Friday, April 07, 2006

Of Knives and Listening

It’s interesting the things we retain and remember long after. I took an adult class at the high school of a town I lived in 18 years ago, a one-night, three-hour blitz on kitchen knife skills. Before it began, I was afraid to even grasp the neck of the 7-inch chef’s knife, and by the 2-hour mark, I was wielding it like a ballpoint pen; something familiar, something I was sure I could handle with ease. And today, hundreds of dinners and potato salads and thousands of chopped onions later, I can still mince, dice, chop, slice and chiffonade so well that many newer friends are sure I must have grown up in a kitchen where Mom really knew her way around a bouillabaisse instead of one in which most vegetables came from a can and bread was usually the only thing sliced.

I no longer think it’s intriguing that I can sliver basil with precision, though I used to be amazed at my own cutlery prowess, honed not by a job in a restaurant kitchen but just by having learned something once and then with practice, everyday use and trial and error (though only a few that required band-aids and none that called for stitches), the new and untried grew into the routine. Beyond routine -- me with my knife in the kitchen has become a backdrop, and even a trusty companion, when hand and eyes must stay busy while heart and head need attend to something else entirely.

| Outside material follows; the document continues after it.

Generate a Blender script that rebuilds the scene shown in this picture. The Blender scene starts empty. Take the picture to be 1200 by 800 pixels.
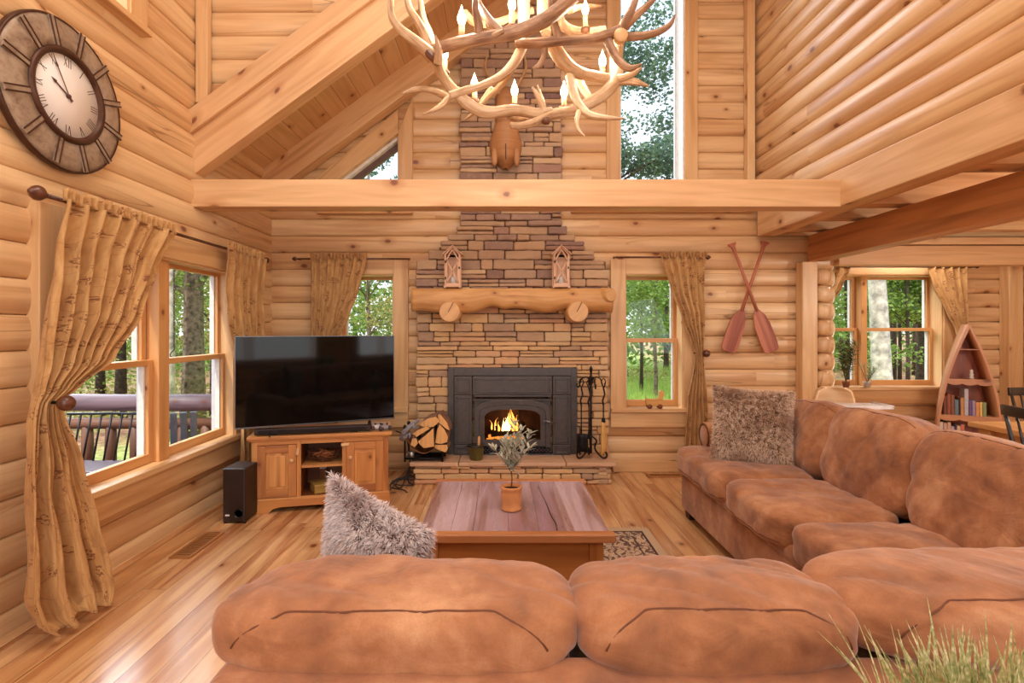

I’ve diced onions while listening to my husband tell me about his father’s stroke and I know he is glad I did not look up and across the small kitchen to where he is leaning against the wall and pinching the top of his nose, willing himself not to cry, although I am--crying; and he will think it's the onions and that is just fine.

My sons pour out the tales of playground indignities and bully taunts while I mince garlic and cleave open, core and slice red and greed peppers and cut chicken into strips. I think they feel safe continuing for as long as it takes me to get the fajitas going. For my part, I hew a bit more intensely to the story in their voice; I know about the emotion in their eyes but at first I want to listen, not look.

Thank God for my knives and the ability to use them without cutting into flesh. Not too deep, anyway.